I said I would only post two more times, but I’m posting three. A big shout out to fellow New Englander, our “adopted” runner and Hawaii “housemate” Tim Glickman. I’m pulling for him to persevere. He came through lap four at Nu’uanu at 72.5 miles and was hurting but we agreed he would NOT quit. They will have to make him stop. I told him to just keep moving forward.
We made it to Paradise Park Aid Station (Manoa) just in time to catch @trailrunningmom at mile 87 (or so). Shepard is on pacing duty now and he decided to go from here rather than Nu’uanu. That’s cool. She is up to 7th overall which is also pretty cool. She hasn’t faltered yet and we don’t expect her to. I’ll post after Nu’uanu and then at the finish…and then I’m done!
@trailrunningmom is on the final lap (five) now and back on her own.
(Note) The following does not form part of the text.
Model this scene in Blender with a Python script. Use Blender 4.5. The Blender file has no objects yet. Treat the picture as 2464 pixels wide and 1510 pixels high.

This images are from our overnight “date.” We ran to Manoa and then to Nu’uanu and then back to the Nature Center. She is hanging tough, just like the sign says. I’ll meet back up with the kids and track down their Mom again soon.
It’s been seven hours since the last report. I joined @trailrunningmom for lap four/the graveyard shift. This sequence includes her return to the Nature Center after lap three and then our trek to Manoa. She is running so well on this gnarly course.
Evening at Pu’una Aid Station. @trailrunningmom is holding on to the lead but Mele DeMille is looking strong and she is chipping away at the gap bit by bit. She was eight minutes behind Debbie coming into 52.5 and picked up a little time with a quick-turn. When Debbie hits the Nature Center at 60, she will have two laps then go.
More afternoon scenes from Nu’uanu Aid Station, including leader Anthony Lee. He was flying. We saw him twice in six hours. He lapped…a lot of folks!
The kids and I did the noon to six volunteer shift at Nu’uanu Aid Station while @trailrunningmom was doing what she loves to do. There was no cell reception so I’m finally sharing highlights from Lap 2. Timmy wasn’t far behind.